To dream that you are caught in a tidal wave represents an overwhelming emotional issue that demands your attention. You may have been keeping your feelings and negative emotions bottled up inside for too long. You may be holding back tears that you are afraid to express in your waking life. On a positive note, the tidal wave symbolizes the clearing away of old habits."



I woke up realizing it was such a relief to no longer be on the sea. I attempted to decipher the journey I was initially setting out to take, but all I could recall was that it was of little consequence, I simply felt as though I had to take it.

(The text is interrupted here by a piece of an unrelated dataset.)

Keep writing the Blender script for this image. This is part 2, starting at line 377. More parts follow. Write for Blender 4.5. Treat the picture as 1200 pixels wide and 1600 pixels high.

Subsequent to finding out what the waves and water represent, I pictured the incontrollable tide as my emotions. I asked myself if the sensation was similar; myself watching nature run its commanding force, and my feelings that I could not grasp, too ginormous to reach. I think that the boat itself was myself, moving forward to the great unknown, more or less, sick of being beached, yet scared senseless of everything more than that. "The people" represented "everyone", I think that all of the bodies were more or less just the people around, those who cannot see what I see, or feel the velocity of it. What stayed with me more than any other aspect of the dream, though at the time I did not appear to being the largest aspect at all, was the glass. There was this nearly invisible, unspeakable shield that allowed me view the risk, the possibilities, yet I was not capable of being doused. I am in a good place now in my life, the best that I've been in quite some time I can say, and although all of my sentiments have stayed, I am not affected by them as I was previously. My happiness is like this barrier between me, and the potential of true misery and total wreckage, so easily caused by myself. Of course my thoughts surround the waters, of course I am paralyzed with the knowledge, but I am more safe than I was before due to the virtual inability to drown. I  believe it said something that I choice not to voice my fears, I believe it really said something that I perceived that no one else felt fear at all. Part of me is proud that I am partaking in the voyage, and the other part questions the permanence of the protection.

Sort of more than anything was the absence of the idea that the state of the sea could ever alter in the slightest.